**WORK REQUIRED:** Return precisely the span of lines from the top of the material below to the line containing "tag(o, lab, 'chair', 'slatted", both included. Pictures are excluded.
* begin *
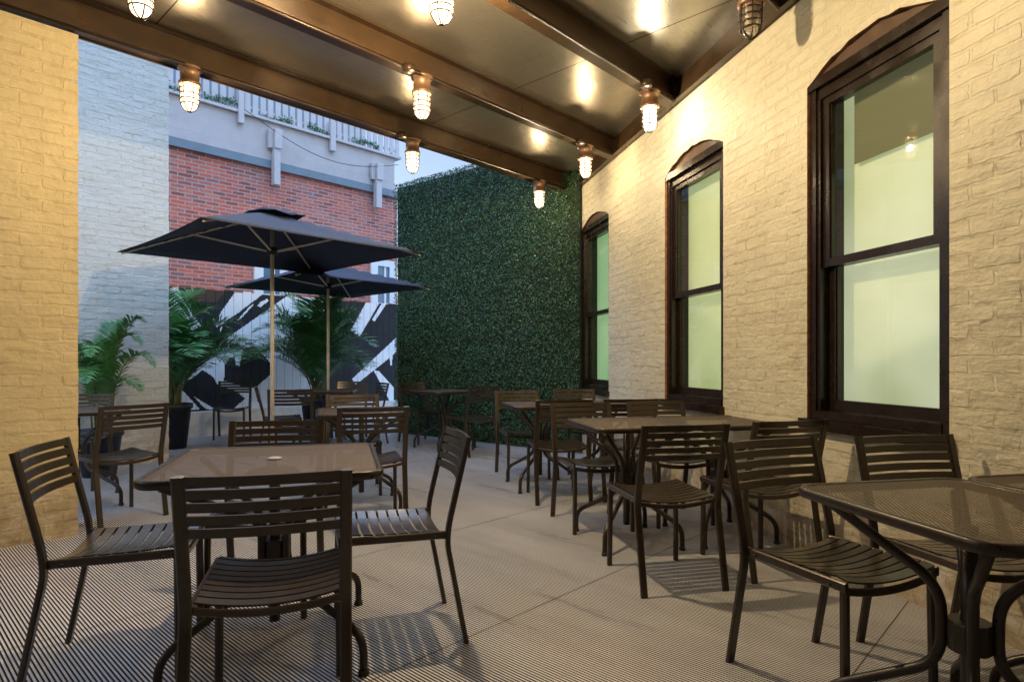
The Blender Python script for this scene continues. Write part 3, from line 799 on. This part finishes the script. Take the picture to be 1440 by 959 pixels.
for (tx, ty), (fx, fy), lab in CH:
    l = math.hypot(fx, fy); fx, fy = fx/l, fy/l
    if chair0 is None: chair0 = make_chair(); o = chair0
    else: o = copy_tree(chair0)
    o.location = (tx + .285*fx, ty + .285*fy, 0); o.rotation_euler = (0, 0, math.atan2(-fx, fy))
    tag(o, lab, 'chair', 'slatted bronze patio chairs'); CHOBJ.append(o)

# ------------------------------------------------------------------ tables
def rrect(hx, hy, r, n=6):
    out = []
    for sx, sy, a0 in ((1,1,0), (-1,1,90), (-1,-1,180), (1,-1,270)):
        for k in range(n+1):
            a = R(a0 + 90*k/n); out.append((sx*(hx-r) + r*math.cos(a), sy*(hy-r) + r*math.sin(a)))
    return out
def make_table(wx, wy, H=.735, cap=False):
    root = empty('patio_table')
    hx, hy = wx/2, wy/2
    top = MB(); pr = rrect(hx-.022, hy-.022, .06)
    top.poly([(x,y,H-.003) for x, y in pr], 0, pr)
    top.build('tabletop', M['mesh'], root)
    rm = MB(); rings = []
    prof = [(-.026,-.004),(-.022,0),(-.008,.0005),(-.002,-.004),(0,-.012),(-.002,-.026),(-.008,-.030),(-.020,-.030),(-.026,-.026)]
    outl = rrect(hx, hy, .075); 
    for off, dz in prof:
        q = rrect(hx+off, hy+off, .075+off); rings.append([Vector((x,y,H+dz)) for x, y in q])
    n = len(rings[0]); ids = [[rm.vert(p) for p in r_] for r_ in rings]; ids.append(ids[0])
    for a, b_ in zip(ids, ids[1:]):
        for k in range(n): rm.face((a[k], a[(k+1)%n], b_[(k+1)%n], b_[k]), 0, True)
    rm.build('rim', M['rim'], root)
    for sx, sy in ((1,1),(-1,1),(-1,-1),(1,-1)):
        l = math.hypot(hx, hy); dx, dy = sx*hx/l, sy*hy/l
        ro, rf, ri = l-.11, l-.10, .062
        path = fillet([(dx*ro,dy*ro,H-.035),(dx*ri,dy*ri,H-.235),(dx*ri,dy*ri,.29),(dx*rf,dy*rf,.135),(dx*rf,dy*rf,0)], .075, 7)
        lg = MB(); lg.tube(path, .0145, 10); lgo = lg.build('leg', M['rim'], root)
        ft = MB(); ft.lathe([(.001,0),(.019,0),(.019,.012),(.016,.02),(.001,.02)], (dx*rf,dy*rf,0), 10); ft.build('foot_cap', M['rubber'], lgo)
    cl = MB(); cl.lathe([(.001,.34),(.050,.34),(.052,.345),(.052,.415),(.050,.42),(.001,.42)], n=12, smooth=False)
    cl.lathe([(.001,.10),(.021,.10),(.021,H-.06),(.001,H-.06)], n=12)
    cl.build('column', M['rim'], root)
    if cap:
        cp = MB(); cp.lathe([(.001,H+.006),(.018,H+.006),(.028,H+.002),(.028,H-.002),(.001,H-.002)], n=16); cp.build('hole_cap', M['cap'], root)
    return root
nang = math.atan2(N.y, N.x)
TB = [
 ((-.935,2.435), R(15.5), .80, 'large square table in the left foreground with four chairs round it'),
 ((-1.17,4.80), R(17.5), .68, 'second table on the left, mostly hidden behind the front table'),
 ((-2.44,8.00), R(10), .80, 'table under the farther umbrella with a bluish sheen'),
 ((-3.42,4.86), R(35), .70, 'table behind the brick pier, one pale corner showing'),
 ((-.87,7.97), R(40), .70, 'small table in front of the hedge wall between two dim chairs'),
 ((1.234,1.667), nang, .62, 'nearest table at the right edge with its bent tube legs in view'),
 ((1.855,1.80), nang, .62, 'table against the wall at the right edge, butted to the nearest one'),
 ((.715,3.86), nang, .62, 'middle right table on the open floor side'),
 ((1.33,3.99), nang, .62, 'middle right table pushed against the window wall'),
 ((.25,5.52), nang, .62, 'last right table on the open floor side, near the hedge'),
 ((.862,5.65), nang, .62, 'last right table pushed against the window wall'),
]
tp = {}
for (x, y), rz, w, lab in TB:
    key = (w, lab.startswith('large'))
    wy = w if w > .65 else .67
    if key in tp: o = copy_tree(tp[key])
    else: o = make_table(w, wy, cap=key[1]); tp[key] = o
    o.location = (x, y, 0); o.rotation_euler = (0, 0, rz); tag(o, lab, 'table', 'perforated bronze patio tables')

# ------------------------------------------------------------------ umbrellas
def make_umbrella(ze, side, zapex, loc, rz, label, base=True, pole_from=.0):
    root = empty('patio_umbrella', (loc[0], loc[1], 0), rz, label, 'umbrella', 'navy square umbrellas')
    pl = MB(); pl.lathe([(.001,pole_from),(.019,pole_from),(.019,zapex-.03),(.001,zapex-.03)], n=14); pl.build('pole', M['pole'], root)
    h = side/2; c = MB(); n = 10
    def surf(u, v):        # u,v in -1..1
        d = max(abs(u), abs(v)); z = zapex - (zapex-ze)*(d**1.08)
        m_ = min(abs(u), abs(v))/max(d, 1e-4)
        z += -.030*math.sin(math.pi*min(1, d))*(1-m_) *1.0          # cloth sags a little between the ribs
        inset = 1 - .035*(1-m_**2)*d
        return Vector((u*h*inset, v*h*inset, z))
    N_ = 16; ids = {}
    for i in range(N_+1):
        for j in range(N_+1): ids[i, j] = c.vert(surf(2*i/N_-1, 2*j/N_-1))
    for i in range(N_):
        for j in range(N_): c.face((ids[i,j], ids[i+1,j], ids[i+1,j+1], ids[i,j+1]), 0, True)
    co = c.build('canopy', M['navy'], root)
    so = co.modifiers.new('cloth', 'SOLIDIFY'); so.thickness = .004
    # little vent cap on top
    vt = MB(); hv = .20*side/2; idv = {}
    for i in range(7):
        for j in range(7):
            u, v = i/3-1, j/3-1; d = max(abs(u), abs(v))
            idv[i,j] = vt.vert(Vector((u*hv*1.1, v*hv*1.1, zapex + .055 - .085*d + .012*math.sin(5*u+3*v))))
    for i in range(6):
        for j in range(6): vt.face((idv[i,j], idv[i+1,j], idv[i+1,j+1], idv[i,j+1]), 0, True)
    vo = vt.build('vent_cap', M['navy'], root); so = vo.modifiers.new('cloth', 'SOLIDIFY'); so.thickness = .004
    hb = MB(); hb.lathe([(.021,ze-.02),(.045,ze-.02),(.045,ze+.05),(.021,ze+.05)], n=12); hb.build('hub', M['blackpaint'], root)
    for sx, sy in ((1,1),(-1,1),(-1,-1),(1,-1)):
        rb = MB(); rb.rtube([(sx*.03,sy*.03,zapex-.045)] + [surf(sx*q, sy*q) - Vector((0,0,.030)) for q in (.25,.5,.75,.97)], .016, .016, (0,0,1)); rb.build('rib', M['pole'], root)
        st = MB(); e = surf(sx*.52, sy*.52) - Vector((0,0,.022)); st.rtube([(sx*.04,sy*.04,ze+.015), e], .018, .018, (0,0,1)); st.build('strut', M['pole'], root)
    if base:
        bs = MB(); bs.lathe([(.001,0),(.25,0),(.25,.035),(.22,.06),(.05,.075),(.032,.30),(.024,.31),(.001,.31)], n=24); bs.build('base', M['blackpaint'], root)
    return root
ang = math.atan2(B.y, B.x)
make_umbrella(2.173, 2.10, 2.56, (-2.34,6.03), ang, 'nearer navy square umbrella on a pale pole left of centre')
make_umbrella(2.09, 1.95, 2.42, (-2.44,8.20), ang, 'farther navy umbrella standing through the table by the palm')

# ------------------------------------------------------------------ palms in pots
def make_palm(loc, H, spread, nf, seed, label, pot_r=.22, pot_h=.55, lean=None):
    rng = random.Random(seed)
    root = empty('potted_palm', (loc[0], loc[1], 0), 0, label, 'palm')
    p = MB(); p.lathe([(.001,0),(pot_r*.72,0),(pot_r*.95,pot_h-.06),(pot_r*1.04,pot_h-.06),(pot_r*1.04,pot_h),(pot_r*.92,pot_h),(pot_r*.9,pot_h-.04),(.001,pot_h-.04)], n=26)
    p.build('pot', M['pot'], root)
    sl = MB(); sl.lathe([(.001,pot_h-.03),(pot_r*.9,pot_h-.035)], n=20, caps=False); sl.build('soil', M['soil'], root)
    stm = MB(); lv = MB()
    for k in range(nf):
        a = 2*math.pi*(k*.382 + rng.uniform(-.05,.05)); el = rng.uniform(.15, 1.0)
        Lf = (H - pot_h)*rng.uniform(.85, 1.2)
        b0 = Vector((rng.uniform(-.08,.08), rng.uniform(-.08,.08), pot_h-.04))
        out = Vector((math.cos(a), math.sin(a), 0)); reach = spread*(.25 + .75*el)*rng.uniform(.8,1.1)
        top = Lf*(1.05 - .45*el)
        pts = []
        for i in range(15):
            t = i/14
            pts.append(b0 + out*reach*(t**1.45) + Vector((0,0, top*(1.55*t - .55*t**2.6*(1+el*.9)))))
        stm.tube(pts, [.009*(1-.8*i/14) for i in range(15)], 5)
        for i in range(3, 15):
            for sub in (0, .25, .5, .75):
                if i + sub > 14: continue
                t = (i+sub)/14; i0 = min(13, i); q = pts[i0].lerp(pts[i0+1], sub) if i < 14 else pts[14]
                tg = (pts[min(14,i+1)] - pts[i-1]).normalized()
                sd_ = tg.cross(Vector((0,0,1))).normalized(); up = sd_.cross(tg)
                ll = (.30*math.sin(math.pi*min(1,(.12+.88*(t-.2)/.8)))**.7 + .05)*spread*.95
                for s in (-1, 1):
                    d = (sd_*s*.85 + tg*rng.uniform(.45,.75) + up*rng.uniform(.05,.45)).normalized()
                    l = ll*rng.uniform(.8,1.1); w = .0075 + .003*rng.random()
                    nn = d.cross(tg).normalized(); ww = d.cross(nn).normalized()*w
                    mid = q + d*l*.5 + Vector((0,0,-.01*l)); tip = q + d*l + Vector((0,0,-.16*l))
                    ii = [lv.vert(q-ww*.4), lv.vert(mid-ww), lv.vert(tip), lv.vert(mid+ww), lv.vert(q+ww*.4)]
                    lv.face(ii)
    stm.build('stem', M['stem'], root); lv.build('foliage', M['frond'], root)
    return root
make_palm((-4.02,6.02), 1.85, .58, 16, 11, 'potted palm partly hidden behind the brick pier', .20, .45)
make_palm((-4.36,7.92), 2.05, 1.28, 50, 12, 'bushy palm in a tapered dark pot at the corner of the pale wall', .235, .57)
make_palm((-3.02,9.55), 2.2, 1.28, 52, 13, 'bushy palm in front of the mural under the farther umbrella', .24, .55)

# ------------------------------------------------------------------ light
w = bpy.data.worlds.new("World"); scene.world = w; w.use_nodes = True
nt = w.node_tree; bg = nt.nodes["Background"]
sky = nt.nodes.new("ShaderNodeTexSky"); sky.sky_type = 'NISHITA'; sky.sun_disc = False
SUN_EL, SUN_AZ = 15.0, 285.0
sky.sun_elevation = R(SUN_EL); sky.sun_rotation = R(SUN_AZ); sky.ozone_density = 2.5; sky.air_density = 1.2; sky.dust_density = .4
# sky gain added for the lighting: dimmed near the horizon, boosted overhead
sz = nt.nodes.new("ShaderNodeSeparateXYZ"); nt.links.new(coord(nt, "Generated"), sz.inputs[0])
zenith_gain = ramp(nt, sz.outputs[2], [(0., (.34,.30,.33)), (.36, (.46,.37,.38)), (.66, (3.1,2.65,2.5)), (1., (3.4,2.95,2.8))])
nt.links.new(mixc(nt, 1.0, sky.outputs[0], zenith_gain, 'MULTIPLY'), bg.inputs[0]); bg.inputs[1].default_value = .15
sd_ = bpy.data.lights.new('sun', 'SUN'); sd_.energy = .05; sd_.angle = R(25); sd_.color = (1, .85, .7)
so = bpy.data.objects.new('sun', sd_); COL.objects.link(so)
az = R(SUN_AZ); dv = Vector((math.sin(az)*math.cos(R(SUN_EL)), math.cos(az)*math.cos(R(SUN_EL)), math.sin(R(SUN_EL))))
so.rotation_euler = (-dv).to_track_quat('-Z', 'Y').to_euler(); so.location = dv*50

vs = scene.view_settings; vs.view_transform = 'Standard'; vs.look = 'None'; vs.exposure = 2.38; vs.gamma = 1
scene.cycles.use_denoising = True
scene.cycles.max_bounces = 8; scene.cycles.diffuse_bounces = 4; scene.cycles.glossy_bounces = 4; scene.cycles.transparent_max_bounces = 12
scene.cycles.sample_clamp_indirect = 6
* end *
**FINAL ANSWER:**
The Blender Python script for this scene continues. Write part 3, from line 799 on. This part finishes the script. Take the picture to be 1440 by 959 pixels.
for (tx, ty), (fx, fy), lab in CH:
    l = math.hypot(fx, fy); fx, fy = fx/l, fy/l
    if chair0 is None: chair0 = make_chair(); o = chair0
    else: o = copy_tree(chair0)
    o.location = (tx + .285*fx, ty + .285*fy, 0); o.rotation_euler = (0, 0, math.atan2(-fx, fy))
    tag(o, lab, 'chair', 'slatted bronze patio chairs'); CHOBJ.append(o)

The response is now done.